Mémoires du Général Baron de Marbot/Tome 1/Chapitre VI

CHAPITRE VI

Mon père est envoyé en Italie. — Comment se fixa ma destinée. — Je deviens housard.

Après avoir remis son commandement au général Lefebvre, mon père retourna s’établir à l’hôtel du faubourg Saint-Honoré et ne s’occupa plus que des préparatifs de son départ pour l’Italie.

Des causes très minimes influent souvent sur la destinée des hommes ! Mon père et ma mère étaient très liés avec M. Barairon, directeur de l’enregistrement. Or, un jour qu’ils allèrent déjeuner chez lui, ils m’emmenèrent avec eux. On parla du départ de mon père, de la bonne conduite de mes deux cadets ; enfin M. Barairon ayant demandé : « Et Marcellin, qu’en ferez-vous ? ― Un marin, répondit mon père ; le capitaine Sibille s’en charge et va l’emmener avec lui à Toulon… » Alors la bonne Mme Barairon, à laquelle j’en ai toujours su un gré infini, fit observer à mon père que la marine française était dans un désarroi complet, que le mauvais état des finances ne permettait pas qu’elle fût promptement rétablie, que du reste son état d’infériorité vis-à-vis de la marine anglaise la retiendrait longtemps dans les ports, qu’elle ne concevait donc pas que lui, général de division de l’armée de terre, mît son fils dans la marine, au lieu de le placer dans un régiment où le nom et les services de son père devaient le faire bien venir. Elle termina en disant : « Conduisez-le en Italie plutôt que de l’envoyer périr d’ennui à bord d’un vaisseau enfermé dans la rade de Toulon ! » Mon père, qui avait été séduit un moment par la proposition du capitaine Sibille, avait un esprit trop juste pour ne pas apprécier le raisonnement de Mme Barairon. ― « Eh bien, me demanda-t-il, veux-tu venir en Italie avec moi et servir dans l’armée de terre ?… » Je lui sautai au cou et acceptai avec une joie que ma mère partagea, car elle avait combattu le premier projet de mon père.

Comme alors il n’existait plus d’école militaire, et qu’on n’entrait dans l’armée qu’en qualité de simple soldat, mon père me conduisit sur-le-champ à la municipalité du Ier arrondissement, place Beauvau, et me fit engager dans le 1er  régiment de housards (ancien Bercheny), qui faisait partie de la division qu’il devait commander en Italie ; c’était le 3 septembre 1799.

Mon père me mena chez le tailleur chargé de faire les modèles du ministère de la guerre et lui commanda pour moi un costume complet de housard du 1er , ainsi que tous les effets d’armement et d’équipement, etc., etc… Me voilà donc militaire !… housard !… Je ne me sentais pas de joie !… Mais ma joie fut troublée, lorsqu’en entrant à l’hôtel, je pensai qu’elle allait aggraver la douleur de mon frère Adolphe, âgé de deux ans de plus que moi et campé au collège comme un enfant ! Je conçus donc le projet de ne lui apprendre mon engagement qu’en lui annonçant en même temps que je voulais passer avec lui le mois qui devait s’écouler avant mon départ.
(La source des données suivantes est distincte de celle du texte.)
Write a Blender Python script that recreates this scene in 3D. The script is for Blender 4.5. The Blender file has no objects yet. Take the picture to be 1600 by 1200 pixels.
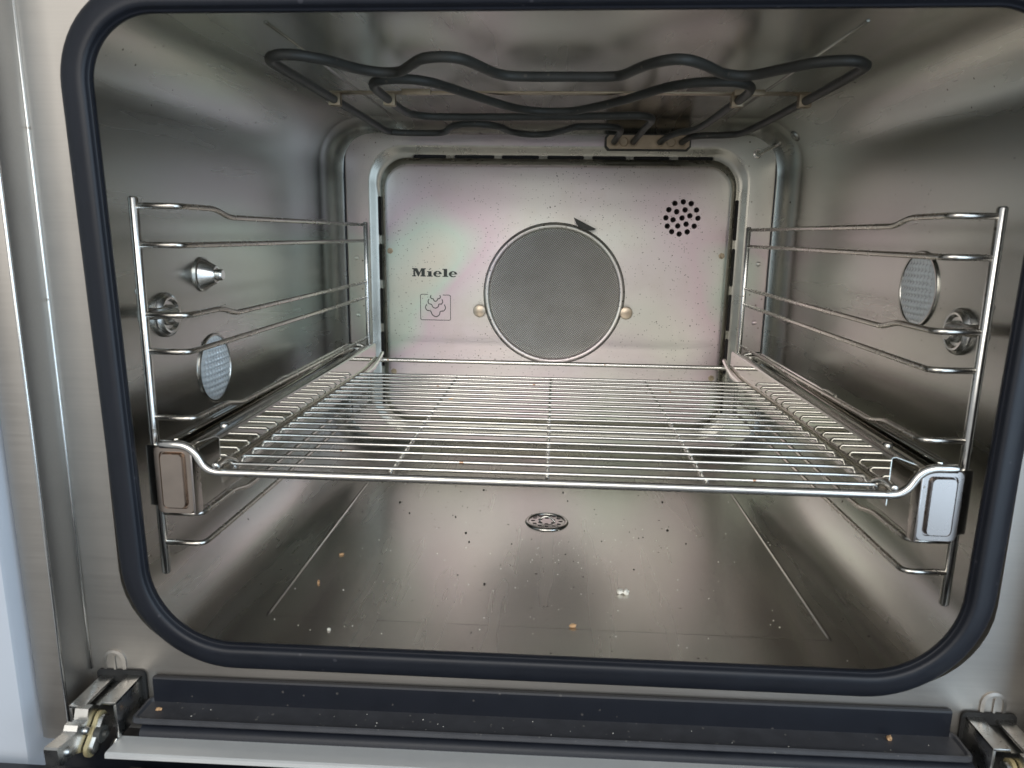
import bpy, bmesh, math, random
from mathutils import Vector, Matrix
S = 0.001                                   # everything below is written in millimetres
PI = math.pi
scene = bpy.context.scene
col = scene.collection

# ------------------------------------------------------------------ camera
cam = bpy.data.cameras.new('camera'); cam_o = bpy.data.objects.new('camera', cam); col.objects.link(cam_o)
pitch, yaw, roll = math.radians(-11.74), math.radians(3.27), math.radians(-0.82)
Rm = (Matrix.Rotation(yaw, 3, 'Z') @ Matrix.Rotation(pitch, 3, 'X') @ Matrix.Rotation(roll, 3, 'Y'))
r_, f_, u_ = Rm.col[0], Rm.col[1], Rm.col[2]
M = Matrix((r_, u_, -f_)).transposed().to_4x4()
M.translation = Vector((1.88, -366.58, 94.63)) * S
cam_o.matrix_world = M
cam.sensor_width = 36; cam.lens = 25.2; cam.clip_start = 0.01; cam.clip_end = 50
cam.dof.use_dof = True; cam.dof.focus_distance = 0.55; cam.dof.aperture_fstop = 16
scene.camera = cam_o

# ------------------------------------------------------------------ light
world = bpy.data.worlds.new('World'); scene.world = world; world.use_nodes = True
bg = world.node_tree.nodes['Background']; bg.inputs[0].default_value = (0.93, 0.97, 1.0, 1); bg.inputs[1].default_value = 0.36

def area(name, loc, target, sx, sy, power, color):
    l = bpy.data.lights.new(name, 'AREA'); l.shape = 'RECTANGLE'; l.size = sx; l.size_y = sy
    l.energy = power; l.color = color
    o = bpy.data.objects.new(name, l); col.objects.link(o)
    o.location = loc
    o.rotation_euler = (Vector(target) - Vector(loc)).to_track_quat('-Z', 'Y').to_euler()
    return o
area('window_light', (1.45, -1.35, 0.25), (0, 0.1, 0), 1.6, 2.0, 24, (0.62, 0.81, 1.0))
area('wall_light', (-0.75, -2.1, 0.70), (0, 0.15, 0), 1.6, 1.4, 15, (1.0, 0.95, 0.88))
area('ceiling_bounce_fill', (0.1, -1.9, 1.00), (0, 0.3, 0), 1.8, 1.0, 17, (1.0, 0.98, 0.95))  # added fill imitating ceiling bounce, placed to brighten the rear panel

scene.view_settings.view_transform = 'Standard'; scene.view_settings.look = 'None'
scene.view_settings.exposure = 0.05; scene.view_settings.gamma = 1.0
scene.view_settings.use_curve_mapping = False
scene.render.engine = 'CYCLES'
cy = scene.cycles
cy.use_denoising = True; cy.max_bounces = 14; cy.glossy_bounces = 10; cy.diffuse_bounces = 5
cy.transmission_bounces = 6; cy.sample_clamp_indirect = 4.0; cy.caustics_reflective = True; cy.blur_glossy = 0.05

# ------------------------------------------------------------------ materials
def nodes(name):
    m = bpy.data.materials.new(name); m.use_nodes = True
    nt = m.node_tree; return m, nt, nt.nodes['Principled BSDF']
def N(nt, t, **kw):
    n = nt.nodes.new(t)
    for k, v in kw.items():
        if k.startswith('i_'): n.inputs[k[2:].replace('_', ' ')].default_value = v
        else: setattr(n, k, v)
    return n
def coords(nt, scale=(1, 1, 1), rot=(0, 0, 0)):
    tc = N(nt, 'ShaderNodeTexCoord'); mp = N(nt, 'ShaderNodeMapping')
    mp.inputs['Scale'].default_value = scale; mp.inputs['Rotation'].default_value = rot
    nt.links.new(tc.outputs['Object'], mp.inputs['Vector']); return mp.outputs['Vector']
def noise(nt, vec, scale, detail=3, rough=.55):
    n = N(nt, 'ShaderNodeTexNoise'); n.inputs['Scale'].default_value = scale
    n.inputs['Detail'].default_value = detail; n.inputs['Roughness'].default_value = rough
    nt.links.new(vec, n.inputs['Vector']); return n
def ramp(nt, fac, stops, interp='LINEAR'):
    r = N(nt, 'ShaderNodeValToRGB'); r.color_ramp.interpolation = interp
    e = r.color_ramp.elements
    while len(e) < len(stops): e.new(0.5)
    for el, (p, c) in zip(e, stops):
        el.position = p; el.color = (c, c, c, 1) if isinstance(c, (int, float)) else (*c, 1)
    nt.links.new(fac, r.inputs['Fac']); return r.outputs['Color']
def mix(nt, fac, a, b, mode='MIX'):
    m = N(nt, 'ShaderNodeMix', data_type='RGBA', blend_type=mode)
    for k, v in (('Factor', fac), ('A', a), ('B', b)):
        s = [i for i in m.inputs if i.name == k and i.enabled][0]
        if hasattr(v, 'is_linked') or hasattr(v, 'links'): nt.links.new(v, s)
        else: s.default_value = v if k == 'Factor' else (*v, 1)
    return [o for o in m.outputs if o.enabled][0]
def mth(nt, op, a, b=0.5):
    m = N(nt, 'ShaderNodeMath', operation=op)
    for i, v in enumerate((a, b)):
        if hasattr(v, 'links'): nt.links.new(v, m.inputs[i])
        else: m.inputs[i].default_value = v
    return m.outputs[0]
def specks(nt, vec, scale, size, density):
    """mask of small scattered spots: 1 on a spot"""
    v = N(nt, 'ShaderNodeTexVoronoi'); v.inputs['Scale'].default_value = scale
    nt.links.new(vec, v.inputs['Vector'])
    sep = N(nt, 'ShaderNodeSeparateColor'); nt.links.new(v.outputs['Color'], sep.inputs[0])
    near = mth(nt, 'LESS_THAN', v.outputs['Distance'], mth(nt, 'MULTIPLY', sep.outputs[1], size))
    return mth(nt, 'MULTIPLY', near, mth(nt, 'LESS_THAN', sep.outputs[0], density))

def linen_steel(name, base, rough, tint=None, weave=900., weave_amt=.05, speck=.0, plane='XZ', soil=None, streak=(1, 1, 1), dens=None):
    """structured stainless steel with a fine linen pattern, oven soil and heat tint"""
    m, nt, b = nodes(name)
    vec = coords(nt)
    big = noise(nt, coords(nt, streak), 9, 3)
    fine = noise(nt, vec, 420, 2)
    c = mix(nt, big.outputs[0], tuple(x * .86 for x in base), tuple(min(1, x * 1.1) for x in base))
    if tint:
        tn = noise(nt, coords(nt, tint['scale']), 1.0, 1.5, .4)
        tc = ramp(nt, tn.outputs[0], tint['stops'])
        c = mix(nt, tint['amt'], c, tc, 'MULTIPLY')
    if soil:
        sn = noise(nt, coords(nt, (1, 1.6, 1)), 16, 6, .65)
        sm = ramp(nt, sn.outputs[0], [(.52, 0), (.72, 1)])
        c = mix(nt, mth(nt, 'MULTIPLY', sm, soil[0]), c, soil[1])
    if speck:
        sp = specks(nt, vec, 170, .20, speck)
        sp2 = specks(nt, vec, 400, .27, speck * 1.6)
        both = mth(nt, 'MAXIMUM', sp, sp2)
        if dens:      # spatter thins out with height
            cl = noise(nt, vec, 11, 2); both = mth(nt, 'MULTIPLY', both, ramp(nt, cl.outputs[0], [(.36, 0), (.56, 1)]))
        c = mix(nt, mth(nt, 'MULTIPLY', both, .85), c, (.06, .042, .028))
    nt.links.new(c, b.inputs['Base Color'])
    b.inputs['Metallic'].default_value = 1.0
    rr = mth(nt, 'ADD', mth(nt, 'MULTIPLY', big.outputs[0], .10), mth(nt, 'ADD', mth(nt, 'MULTIPLY', fine.outputs[0], .03 if weave_amt else .0), rough - .065))
    nt.links.new(rr, b.inputs['Roughness'])
    if not weave_amt: return m
    # linen relief: crossed sines
    sep = N(nt, 'ShaderNodeSeparateXYZ'); nt.links.new(vec, sep.inputs[0])
    ia, ib = {'XZ': (0, 2), 'YZ': (1, 2), 'XY': (0, 1)}[plane]
    k = 2 * PI * weave
    sa = mth(nt, 'SINE', mth(nt, 'MULTIPLY', mth(nt, 'ADD', sep.outputs[ia], sep.outputs[ib]), k * .71))
    sb = mth(nt, 'SINE', mth(nt, 'MULTIPLY', mth(nt, 'SUBTRACT', sep.outputs[ia], sep.outputs[ib]), k * .71))
    h = mth(nt, 'ADD', mth(nt, 'MULTIPLY', mth(nt, 'MULTIPLY', sa, sb), .5), mth(nt, 'MULTIPLY', fine.outputs[0], .12))
    bp = N(nt, 'ShaderNodeBump'); bp.inputs['Strength'].default_value = weave_amt * 4; bp.inputs['Distance'].default_value = .00006
    nt.links.new(h, bp.inputs['Height']); nt.links.new(bp.outputs[0], b.inputs['Normal'])
    return m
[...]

Je priai donc mon père de me permettre que je fusse réinstallé près d’Adolphe, à Sainte-Barbe, jusqu’au jour où nous nous mettrions en route pour l’Italie. Mon père comprit parfaitement le motif de cette demande ; il m’en sut même très bon gré, et me conduisit le lendemain chez M. Lanneau.

Vous figurez-vous mon entrée au collège ?… On était en récréation, les jeux cessent aussitôt ; tous les élèves grands et petits m’environnent. C’est à qui touchera quelque partie de mon ajustement… bref, le succès du housard fut complet !

Le jour du départ arriva… et je me séparai de ma mère et de mes trois frères avec la plus vive douleur, malgré le plaisir que j’éprouvais d’entrer dans la carrière militaire.